En Sonora, ante las reiteradas amenazas
de suspensión de los servicios de seguridad social del ISSSTESON, en un acto de
absurda violación de la legalidad que tanto se proclama por el actual gobierno
de Sonora, los sindicalistas universitarios se han pronunciado por un rotundo
no a la exigencia de que la Universidad de Sonora firme un convenio abusivo y
desproporcionado.
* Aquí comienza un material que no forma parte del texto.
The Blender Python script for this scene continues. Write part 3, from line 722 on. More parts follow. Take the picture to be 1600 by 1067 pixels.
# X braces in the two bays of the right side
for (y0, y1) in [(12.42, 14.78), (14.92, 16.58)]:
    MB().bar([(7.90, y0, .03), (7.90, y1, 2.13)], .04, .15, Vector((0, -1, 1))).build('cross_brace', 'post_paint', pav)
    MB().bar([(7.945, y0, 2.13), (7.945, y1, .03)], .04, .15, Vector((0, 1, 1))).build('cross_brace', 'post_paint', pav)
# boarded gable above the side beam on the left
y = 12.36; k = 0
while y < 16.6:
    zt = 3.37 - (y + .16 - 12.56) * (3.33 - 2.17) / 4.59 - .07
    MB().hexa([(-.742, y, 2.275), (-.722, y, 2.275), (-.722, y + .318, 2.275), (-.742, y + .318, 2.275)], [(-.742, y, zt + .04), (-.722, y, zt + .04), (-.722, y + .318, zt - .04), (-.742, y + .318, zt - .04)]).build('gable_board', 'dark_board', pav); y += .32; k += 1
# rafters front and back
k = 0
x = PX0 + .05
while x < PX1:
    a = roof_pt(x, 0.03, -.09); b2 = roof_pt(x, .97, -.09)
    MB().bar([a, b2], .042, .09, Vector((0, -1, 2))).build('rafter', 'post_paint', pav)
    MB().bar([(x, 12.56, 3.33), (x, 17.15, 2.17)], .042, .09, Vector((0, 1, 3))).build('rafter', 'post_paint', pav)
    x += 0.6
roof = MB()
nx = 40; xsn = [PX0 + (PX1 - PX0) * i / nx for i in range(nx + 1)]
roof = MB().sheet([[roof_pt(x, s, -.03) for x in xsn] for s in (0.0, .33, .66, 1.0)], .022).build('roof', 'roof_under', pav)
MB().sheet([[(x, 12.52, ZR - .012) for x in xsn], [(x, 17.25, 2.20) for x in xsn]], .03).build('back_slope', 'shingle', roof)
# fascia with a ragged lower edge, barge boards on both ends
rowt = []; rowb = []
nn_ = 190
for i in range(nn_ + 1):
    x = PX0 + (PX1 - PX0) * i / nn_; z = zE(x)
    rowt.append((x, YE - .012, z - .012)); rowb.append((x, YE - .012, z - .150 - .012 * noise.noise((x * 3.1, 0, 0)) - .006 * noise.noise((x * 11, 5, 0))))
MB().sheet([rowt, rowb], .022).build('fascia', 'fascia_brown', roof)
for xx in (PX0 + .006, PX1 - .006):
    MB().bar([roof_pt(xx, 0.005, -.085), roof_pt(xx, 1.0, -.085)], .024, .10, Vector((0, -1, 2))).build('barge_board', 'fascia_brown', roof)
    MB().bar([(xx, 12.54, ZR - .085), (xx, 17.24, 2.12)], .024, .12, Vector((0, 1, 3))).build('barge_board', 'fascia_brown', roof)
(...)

Cabe recordar una vez más que existe un contrato firmado con
ISSSTESON en plena vigencia y cualquiera sabe que mientras que una de las
partes interesadas no acceda a modificar los términos del contrato, éste sigue
normando la prestación de los servicios contratados.
La directiva del ISSSTESON puede
incurrir en un gravísimo error no sólo legal sino político al desconocer
unilateralmente sus obligaciones y ser, por tanto, objeto de demandas por
incumplimiento de contrato y lo que resulte en perjuicio de los trabajadores
derechohabientes. Como hemos señalado en otras ocasiones, la organización de
los trabajadores y su defensa de los derechos colectivos, laborales y sociales
es fundamental.
De última hora: el propio lunes 8 del
presente, fecha en la que los sindicatos universitarios realizaban una rueda de
prensa sobre el problema en comento, el director del ISSSTESON, Enrique
Claussen, comunicó que dejaba sin efectos la suspensión de los servicios y
planteaba una próxima reunión para buscar alguna forma de acuerdo entre las
partes. Le decimos al señor Claussen que la mejor forma de llegar a acuerdos es
cumplir con la ley y dejarse de amenazas, fintas y manipulaciones. Más seriedad.